Ziegler sprach ihn an: «Herr, Sie wissen, dass ich nicht Ihrer Ansicht bin; aber wenn Ihnen Ihr Leben lieb ist, so machen Sie, dass Sie fortkommen.»

«Werden Sie mich begleiten?», fragte Hirzel.

Ziegler antwortete: «Mit Ihnen gehe ich nicht.»

Kurz darauf war die Stadt unter konservativer Kontrolle. Die 15 Toten des Putsches wurden in der Predigerkirche ausgestellt, wo sie von langen Schlangen der aufständischen Bauern besichtigt wurden.
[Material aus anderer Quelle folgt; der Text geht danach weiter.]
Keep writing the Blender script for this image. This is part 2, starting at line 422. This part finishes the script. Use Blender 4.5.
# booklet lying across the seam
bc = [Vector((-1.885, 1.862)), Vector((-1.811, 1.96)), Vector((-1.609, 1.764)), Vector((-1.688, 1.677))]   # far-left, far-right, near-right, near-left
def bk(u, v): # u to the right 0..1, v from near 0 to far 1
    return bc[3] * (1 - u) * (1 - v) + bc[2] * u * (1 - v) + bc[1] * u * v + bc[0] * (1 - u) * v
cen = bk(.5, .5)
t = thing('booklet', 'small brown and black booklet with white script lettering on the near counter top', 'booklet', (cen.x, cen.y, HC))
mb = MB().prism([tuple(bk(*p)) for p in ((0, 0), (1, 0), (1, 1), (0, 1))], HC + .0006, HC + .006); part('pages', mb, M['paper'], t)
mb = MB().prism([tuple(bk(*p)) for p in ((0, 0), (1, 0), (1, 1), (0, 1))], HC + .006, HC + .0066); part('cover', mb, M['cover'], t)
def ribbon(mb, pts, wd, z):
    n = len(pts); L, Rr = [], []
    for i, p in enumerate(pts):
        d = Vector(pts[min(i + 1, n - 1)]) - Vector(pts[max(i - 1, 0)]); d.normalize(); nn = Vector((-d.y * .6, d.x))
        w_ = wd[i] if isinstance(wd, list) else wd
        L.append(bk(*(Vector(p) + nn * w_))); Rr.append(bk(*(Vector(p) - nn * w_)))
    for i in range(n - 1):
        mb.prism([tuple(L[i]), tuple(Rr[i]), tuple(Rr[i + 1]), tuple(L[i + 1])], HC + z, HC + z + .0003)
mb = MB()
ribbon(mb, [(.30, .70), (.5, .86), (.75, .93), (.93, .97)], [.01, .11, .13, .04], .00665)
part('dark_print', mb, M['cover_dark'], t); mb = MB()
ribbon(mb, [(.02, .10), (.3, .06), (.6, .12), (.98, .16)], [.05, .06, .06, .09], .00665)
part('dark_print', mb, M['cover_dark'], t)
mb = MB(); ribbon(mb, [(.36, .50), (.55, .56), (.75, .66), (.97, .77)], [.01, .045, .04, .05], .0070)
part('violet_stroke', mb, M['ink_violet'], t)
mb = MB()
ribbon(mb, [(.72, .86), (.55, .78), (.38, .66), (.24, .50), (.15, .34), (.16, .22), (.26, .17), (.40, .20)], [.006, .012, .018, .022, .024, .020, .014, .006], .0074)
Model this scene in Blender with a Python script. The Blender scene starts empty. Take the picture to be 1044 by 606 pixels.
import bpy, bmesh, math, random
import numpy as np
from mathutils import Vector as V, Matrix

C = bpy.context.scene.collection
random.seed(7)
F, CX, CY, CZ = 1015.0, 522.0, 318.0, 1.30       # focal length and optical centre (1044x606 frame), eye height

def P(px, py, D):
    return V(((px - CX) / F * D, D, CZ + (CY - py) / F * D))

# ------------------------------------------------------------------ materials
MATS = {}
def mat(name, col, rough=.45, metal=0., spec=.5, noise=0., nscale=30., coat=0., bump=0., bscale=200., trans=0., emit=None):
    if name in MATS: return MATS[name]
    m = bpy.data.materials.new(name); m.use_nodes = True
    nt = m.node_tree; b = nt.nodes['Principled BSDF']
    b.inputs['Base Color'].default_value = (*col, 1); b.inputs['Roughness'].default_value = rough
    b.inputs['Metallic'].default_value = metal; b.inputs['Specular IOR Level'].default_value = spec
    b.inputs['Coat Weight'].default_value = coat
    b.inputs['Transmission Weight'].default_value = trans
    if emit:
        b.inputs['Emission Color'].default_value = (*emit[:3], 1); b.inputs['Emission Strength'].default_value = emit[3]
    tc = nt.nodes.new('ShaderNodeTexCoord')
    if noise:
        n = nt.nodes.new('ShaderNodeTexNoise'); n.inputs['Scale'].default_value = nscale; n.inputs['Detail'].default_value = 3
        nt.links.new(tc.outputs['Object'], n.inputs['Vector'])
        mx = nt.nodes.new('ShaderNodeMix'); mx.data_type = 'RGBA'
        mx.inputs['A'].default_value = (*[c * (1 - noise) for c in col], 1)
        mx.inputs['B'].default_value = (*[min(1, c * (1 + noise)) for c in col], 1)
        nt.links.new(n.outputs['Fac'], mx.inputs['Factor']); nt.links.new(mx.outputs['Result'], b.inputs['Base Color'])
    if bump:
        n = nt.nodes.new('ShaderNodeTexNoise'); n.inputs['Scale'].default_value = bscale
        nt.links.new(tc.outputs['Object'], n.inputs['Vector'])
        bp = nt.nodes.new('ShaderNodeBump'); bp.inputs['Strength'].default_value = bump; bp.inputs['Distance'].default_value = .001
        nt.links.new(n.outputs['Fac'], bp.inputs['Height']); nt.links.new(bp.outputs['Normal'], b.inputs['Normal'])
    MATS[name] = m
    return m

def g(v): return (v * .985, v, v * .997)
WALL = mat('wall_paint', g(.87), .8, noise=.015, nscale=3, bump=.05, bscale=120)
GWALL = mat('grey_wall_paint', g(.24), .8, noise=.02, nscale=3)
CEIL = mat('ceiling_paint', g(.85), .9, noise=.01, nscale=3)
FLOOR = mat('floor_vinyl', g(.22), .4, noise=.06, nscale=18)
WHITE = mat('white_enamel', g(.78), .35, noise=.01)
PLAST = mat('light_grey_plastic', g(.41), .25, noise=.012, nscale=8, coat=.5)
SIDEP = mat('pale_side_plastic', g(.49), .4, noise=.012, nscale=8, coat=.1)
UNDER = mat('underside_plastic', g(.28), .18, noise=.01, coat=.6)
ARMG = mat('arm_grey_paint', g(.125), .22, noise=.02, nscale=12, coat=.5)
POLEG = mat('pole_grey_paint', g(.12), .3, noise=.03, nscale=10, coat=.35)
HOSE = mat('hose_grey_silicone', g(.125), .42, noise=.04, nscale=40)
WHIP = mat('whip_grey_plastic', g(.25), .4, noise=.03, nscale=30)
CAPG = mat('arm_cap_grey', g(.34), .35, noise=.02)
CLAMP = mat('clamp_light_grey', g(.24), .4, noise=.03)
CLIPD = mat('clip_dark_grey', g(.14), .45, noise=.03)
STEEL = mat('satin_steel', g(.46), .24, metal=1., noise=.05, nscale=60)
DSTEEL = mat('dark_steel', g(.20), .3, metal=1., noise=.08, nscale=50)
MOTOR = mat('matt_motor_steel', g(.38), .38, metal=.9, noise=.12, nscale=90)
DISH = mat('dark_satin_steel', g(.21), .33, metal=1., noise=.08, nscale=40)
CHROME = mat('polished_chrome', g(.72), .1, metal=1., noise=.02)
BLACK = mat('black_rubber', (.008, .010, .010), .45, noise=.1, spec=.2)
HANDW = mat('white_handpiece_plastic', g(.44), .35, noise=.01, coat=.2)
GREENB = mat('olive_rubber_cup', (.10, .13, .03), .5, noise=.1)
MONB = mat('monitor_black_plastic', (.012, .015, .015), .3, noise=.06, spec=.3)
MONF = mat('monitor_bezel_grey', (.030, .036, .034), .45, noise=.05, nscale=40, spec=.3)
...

So endete die Herrschaft der Radikalen nach acht arbeitssamen Jahren. Melchior Hirzel starb bald darauf im Exil mit fünfzig Jahren – fünf Jahre bevor die Liberalen die Macht endgültig übernahmen. (Diesmal ein wenig vorsichtiger.)

Zwar wurden Hirzels Ideen kurze Zeit später zur allgemeinen Praxis. Aber das Urteil über ihn persönlich bleibt das gleiche wie über alle Verlierer. Der Liberalismusforscher Gordon A. Craig beschrieb Melchior Hirzel als Mann «mit einem Kopf voller Pläne und Projekte zur Förderung des allgemeinen Glücks, die von keiner kritischen Intelligenz beeinträchtigt waren».

Und der ebenfalls entschlossen Liberale Gottfried Keller schrieb nach Hirzels Beerdigung 1843, der Mann habe zwar viele gute Eigenschaften besessen, aber dennoch «dem Teufel ein Plätzlein bereitet, wo er seinen Schwanz drauf legen konnte».

Ihr Kinder! So erging es dem Gründer der Zürcher Volksschule.

Quelle: Gordon A. Craig: Geld und Geist. Zürich im Zeitalter des Liberalismus 1830–1869. C. H. Beck, 1988 (nur noch antiquarisch erhältlich).